William Cavendish-Scott-Bentinck, the fifth Duke of Portland, took over the estate of Welbeck Abbey in north Nottinghamshire when his father died in 1854, and began an eccentric reign of excavation. He dug an extensive web of tunnels beneath the grounds, connecting a series of underground chambers and stretching up to 24km – including a passage through which he could ride his carriage all the way to the station, hidden from public gaze.
Like today’s residents of Kensington Palace Gardens, the Duke also had a subterranean ballroom constructed, 50m long and 20m wide, with a ceiling painted like a giant sunset. He even installed a hydraulic lift, capable of bringing 20 guests at a time down into the hall from the worldly realms above.
Yet not once did he invite people into his home. Never was the ballroom to host a dance. He would not even speak to his staff of servants, communicating only in written form through letterboxes installed in his rooms.
As Kensington’s tycoons dream of digging ever deeper, retreating behind ever more layers of private facilities, they might pause to think how empty those echoing chambers will feel.
• This footnote was added on 21 November 2012. Following publication we were contacted by Ademir Volic, of the architecture firm Volume 3, who clarified that when he said, “We were really taking the piss” he was making an informal and off-the-cuff remark about a technicality over the type of planning application made, rather than referring to the design.

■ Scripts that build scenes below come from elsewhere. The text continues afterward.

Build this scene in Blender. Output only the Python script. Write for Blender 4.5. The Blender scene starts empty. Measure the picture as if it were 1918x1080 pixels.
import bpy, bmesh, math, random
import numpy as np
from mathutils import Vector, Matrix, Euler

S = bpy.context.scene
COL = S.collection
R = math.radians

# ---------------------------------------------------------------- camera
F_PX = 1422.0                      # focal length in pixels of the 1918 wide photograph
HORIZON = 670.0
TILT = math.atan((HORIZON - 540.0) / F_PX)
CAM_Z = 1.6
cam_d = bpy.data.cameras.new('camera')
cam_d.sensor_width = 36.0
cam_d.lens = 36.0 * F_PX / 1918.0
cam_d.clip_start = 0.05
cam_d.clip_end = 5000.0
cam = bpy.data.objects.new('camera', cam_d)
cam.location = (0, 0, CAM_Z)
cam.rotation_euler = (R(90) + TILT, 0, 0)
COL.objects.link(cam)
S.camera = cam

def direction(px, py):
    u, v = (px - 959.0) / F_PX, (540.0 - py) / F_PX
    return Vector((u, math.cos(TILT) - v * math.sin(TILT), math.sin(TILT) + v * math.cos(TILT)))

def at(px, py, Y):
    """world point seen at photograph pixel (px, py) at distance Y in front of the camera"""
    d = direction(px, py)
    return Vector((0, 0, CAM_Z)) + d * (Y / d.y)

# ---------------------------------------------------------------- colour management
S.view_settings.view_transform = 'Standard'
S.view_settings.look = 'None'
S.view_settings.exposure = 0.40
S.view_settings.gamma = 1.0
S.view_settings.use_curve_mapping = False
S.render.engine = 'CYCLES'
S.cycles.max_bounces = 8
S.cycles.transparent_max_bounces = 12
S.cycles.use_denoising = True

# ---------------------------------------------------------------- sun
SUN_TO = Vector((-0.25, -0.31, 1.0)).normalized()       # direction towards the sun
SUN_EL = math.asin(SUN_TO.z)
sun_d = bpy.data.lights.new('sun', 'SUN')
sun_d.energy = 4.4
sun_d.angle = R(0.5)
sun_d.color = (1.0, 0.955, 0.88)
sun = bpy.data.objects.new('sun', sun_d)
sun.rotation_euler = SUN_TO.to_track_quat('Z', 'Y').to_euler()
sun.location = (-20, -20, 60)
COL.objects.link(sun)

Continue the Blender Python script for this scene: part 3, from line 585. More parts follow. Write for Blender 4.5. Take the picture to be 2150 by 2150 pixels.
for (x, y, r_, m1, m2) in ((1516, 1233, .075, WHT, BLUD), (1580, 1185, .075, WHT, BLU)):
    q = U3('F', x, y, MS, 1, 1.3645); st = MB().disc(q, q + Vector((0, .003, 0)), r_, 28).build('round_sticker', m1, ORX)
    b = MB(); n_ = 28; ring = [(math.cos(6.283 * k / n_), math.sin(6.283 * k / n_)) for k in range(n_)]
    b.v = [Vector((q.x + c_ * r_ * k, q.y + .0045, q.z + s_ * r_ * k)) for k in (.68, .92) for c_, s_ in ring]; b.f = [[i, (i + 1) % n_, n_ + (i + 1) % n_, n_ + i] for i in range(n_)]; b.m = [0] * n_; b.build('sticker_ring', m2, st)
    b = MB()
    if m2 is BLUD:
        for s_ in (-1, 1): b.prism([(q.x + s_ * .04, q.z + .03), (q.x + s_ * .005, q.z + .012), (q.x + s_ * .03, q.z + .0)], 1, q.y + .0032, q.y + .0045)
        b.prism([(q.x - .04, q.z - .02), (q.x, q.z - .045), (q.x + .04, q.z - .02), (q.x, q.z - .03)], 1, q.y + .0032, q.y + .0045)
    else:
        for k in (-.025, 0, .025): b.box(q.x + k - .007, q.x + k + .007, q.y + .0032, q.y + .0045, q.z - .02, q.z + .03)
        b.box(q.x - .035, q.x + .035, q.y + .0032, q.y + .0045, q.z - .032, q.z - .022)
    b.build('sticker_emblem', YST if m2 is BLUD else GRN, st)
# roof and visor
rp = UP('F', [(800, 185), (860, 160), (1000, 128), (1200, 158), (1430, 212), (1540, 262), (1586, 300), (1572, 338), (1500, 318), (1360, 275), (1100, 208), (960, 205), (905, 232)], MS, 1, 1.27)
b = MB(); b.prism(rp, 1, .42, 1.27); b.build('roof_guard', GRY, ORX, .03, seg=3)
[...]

Ademir Volic was referring specifically to the fact that at that time, which pre-dated the Royal Borough of Kensington and Chelsea’s supplemental planning guidance on subterranean developments, planning permission for a large-scale extension could be granted following a £150 householder application fee. We are happy to accept this clarification and apologise for any confusion caused. In addition, Ademir Volic asks us to clarify that Volume 3 carries out its work in basement construction with the utmost concern for public safety, and that it has had a long and positive working relationship with the Royal Borough of Kensington and Chelsea, which has always sought to ensure the stability of neighbouring properties.